Pop-up shops seem to be going mainstream this year. A Time.com story, Why Pop-Up Shops Are Hot, looks at this new retail business model.

While pop-ups have had a dubious reputation in the past, of being fly-by-night outfits, they have recently been gaining respectability. The main indoor retail mall here in Eugene, Oregon has had kiosks for several years, modeled after NYC push-carts, positioned down the center of the main walkways. Some of those businesses, such as mobile phone sales, earrings, and sunglasses shops, have been in business a long time, month in and month out. Others have been seasonal, e.g., holiday decorations, and calendars, sprouting in October or November, disappearing in January, and returning again a year later.

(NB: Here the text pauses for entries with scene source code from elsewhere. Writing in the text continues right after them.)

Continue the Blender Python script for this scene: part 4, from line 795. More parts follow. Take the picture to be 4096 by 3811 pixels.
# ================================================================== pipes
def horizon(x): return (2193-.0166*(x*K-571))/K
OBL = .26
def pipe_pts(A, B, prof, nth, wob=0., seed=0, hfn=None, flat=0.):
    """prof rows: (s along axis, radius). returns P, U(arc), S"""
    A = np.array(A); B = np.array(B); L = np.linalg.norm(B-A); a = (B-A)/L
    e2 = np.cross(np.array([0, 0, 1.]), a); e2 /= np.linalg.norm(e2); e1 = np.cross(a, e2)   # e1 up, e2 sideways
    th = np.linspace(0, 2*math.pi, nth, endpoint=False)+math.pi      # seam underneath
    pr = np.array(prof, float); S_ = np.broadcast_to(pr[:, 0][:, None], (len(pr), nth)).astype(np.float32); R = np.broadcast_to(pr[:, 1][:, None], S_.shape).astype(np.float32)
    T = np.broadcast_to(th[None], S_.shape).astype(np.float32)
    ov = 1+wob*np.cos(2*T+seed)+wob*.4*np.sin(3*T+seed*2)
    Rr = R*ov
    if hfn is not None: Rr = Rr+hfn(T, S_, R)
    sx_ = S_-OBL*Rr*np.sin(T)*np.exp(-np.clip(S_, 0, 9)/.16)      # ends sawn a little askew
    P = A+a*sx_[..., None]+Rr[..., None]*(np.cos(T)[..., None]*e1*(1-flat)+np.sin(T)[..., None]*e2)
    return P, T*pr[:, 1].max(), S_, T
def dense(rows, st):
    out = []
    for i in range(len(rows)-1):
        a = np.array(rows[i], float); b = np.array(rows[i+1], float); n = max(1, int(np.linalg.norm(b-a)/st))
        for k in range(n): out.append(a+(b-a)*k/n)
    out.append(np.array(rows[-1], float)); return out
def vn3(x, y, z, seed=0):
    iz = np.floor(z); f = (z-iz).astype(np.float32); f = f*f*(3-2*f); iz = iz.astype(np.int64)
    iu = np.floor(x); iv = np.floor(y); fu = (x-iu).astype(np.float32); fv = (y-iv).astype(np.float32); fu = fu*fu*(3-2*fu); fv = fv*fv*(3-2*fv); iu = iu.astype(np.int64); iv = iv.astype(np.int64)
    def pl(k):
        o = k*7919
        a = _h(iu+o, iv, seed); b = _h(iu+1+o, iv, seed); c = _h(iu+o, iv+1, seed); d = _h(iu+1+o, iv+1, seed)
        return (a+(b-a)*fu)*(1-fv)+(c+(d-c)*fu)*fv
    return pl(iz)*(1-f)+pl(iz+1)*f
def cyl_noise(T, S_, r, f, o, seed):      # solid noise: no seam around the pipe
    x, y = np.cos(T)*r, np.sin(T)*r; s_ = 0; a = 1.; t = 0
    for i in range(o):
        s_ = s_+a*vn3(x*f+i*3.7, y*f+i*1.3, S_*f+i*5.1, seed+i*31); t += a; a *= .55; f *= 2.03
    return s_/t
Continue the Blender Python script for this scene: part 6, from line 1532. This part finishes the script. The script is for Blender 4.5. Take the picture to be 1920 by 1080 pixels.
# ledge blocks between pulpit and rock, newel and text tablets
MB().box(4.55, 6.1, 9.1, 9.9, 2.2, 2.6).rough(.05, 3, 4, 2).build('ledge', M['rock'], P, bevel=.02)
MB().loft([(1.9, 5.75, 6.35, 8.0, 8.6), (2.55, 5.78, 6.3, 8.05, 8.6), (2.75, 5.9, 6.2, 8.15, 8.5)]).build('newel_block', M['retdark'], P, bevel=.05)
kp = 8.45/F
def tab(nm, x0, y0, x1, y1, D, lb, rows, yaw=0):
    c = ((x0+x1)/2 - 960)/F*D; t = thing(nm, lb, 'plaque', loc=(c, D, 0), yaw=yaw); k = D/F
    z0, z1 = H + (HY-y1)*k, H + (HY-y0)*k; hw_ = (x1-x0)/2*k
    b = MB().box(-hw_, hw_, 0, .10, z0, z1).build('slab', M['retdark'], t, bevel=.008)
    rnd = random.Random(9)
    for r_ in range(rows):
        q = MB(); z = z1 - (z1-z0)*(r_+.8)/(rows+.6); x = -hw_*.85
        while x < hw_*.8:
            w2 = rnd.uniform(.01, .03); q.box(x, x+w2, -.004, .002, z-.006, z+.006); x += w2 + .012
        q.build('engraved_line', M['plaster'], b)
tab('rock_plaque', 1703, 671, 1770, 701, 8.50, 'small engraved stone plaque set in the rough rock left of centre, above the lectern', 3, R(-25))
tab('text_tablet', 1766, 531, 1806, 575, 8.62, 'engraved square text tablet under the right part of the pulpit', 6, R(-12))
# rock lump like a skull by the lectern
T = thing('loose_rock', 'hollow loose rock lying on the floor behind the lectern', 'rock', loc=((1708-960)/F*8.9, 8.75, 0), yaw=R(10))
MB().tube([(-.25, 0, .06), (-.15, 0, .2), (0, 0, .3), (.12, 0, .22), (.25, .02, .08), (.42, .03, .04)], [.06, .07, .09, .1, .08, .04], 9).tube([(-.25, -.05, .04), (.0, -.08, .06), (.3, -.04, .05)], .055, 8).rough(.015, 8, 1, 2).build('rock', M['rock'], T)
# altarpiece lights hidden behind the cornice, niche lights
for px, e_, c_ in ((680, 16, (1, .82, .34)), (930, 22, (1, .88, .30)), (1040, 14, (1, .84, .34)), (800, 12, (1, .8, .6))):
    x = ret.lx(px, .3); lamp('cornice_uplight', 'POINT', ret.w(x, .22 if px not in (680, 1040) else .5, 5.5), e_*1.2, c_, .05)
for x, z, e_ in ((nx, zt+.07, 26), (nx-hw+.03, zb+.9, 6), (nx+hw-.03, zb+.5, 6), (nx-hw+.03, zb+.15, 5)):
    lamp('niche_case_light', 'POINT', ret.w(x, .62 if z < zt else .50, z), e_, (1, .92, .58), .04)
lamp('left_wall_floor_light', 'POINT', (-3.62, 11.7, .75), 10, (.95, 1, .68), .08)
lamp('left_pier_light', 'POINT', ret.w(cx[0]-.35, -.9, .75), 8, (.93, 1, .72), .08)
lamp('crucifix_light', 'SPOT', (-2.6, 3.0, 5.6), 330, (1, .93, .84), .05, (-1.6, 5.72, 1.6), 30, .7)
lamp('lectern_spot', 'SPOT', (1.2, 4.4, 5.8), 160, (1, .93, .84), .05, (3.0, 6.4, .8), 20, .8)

This year some big-name retailers are experimenting with pop-up locations. Toys “R” Us, American Eagle, The Gap, and J.C. Penney have been taking advantage of the numerous empty retail storefronts to test product lines, or new target markets, or to maximize exposure for seasonal selling. Shop owners are realizing that even a short-term rent is preferable to no rent at all.

So, perhaps, a pop-up shop might be just the ticket for you to start your new venture, requiring less startup capital, no long-term leases, in potentially high-traffic locations. However, don’t think that a short-term, quick start eliminates your need to plan. Planning your cash needs up front and watching your monthly cash flow is still important.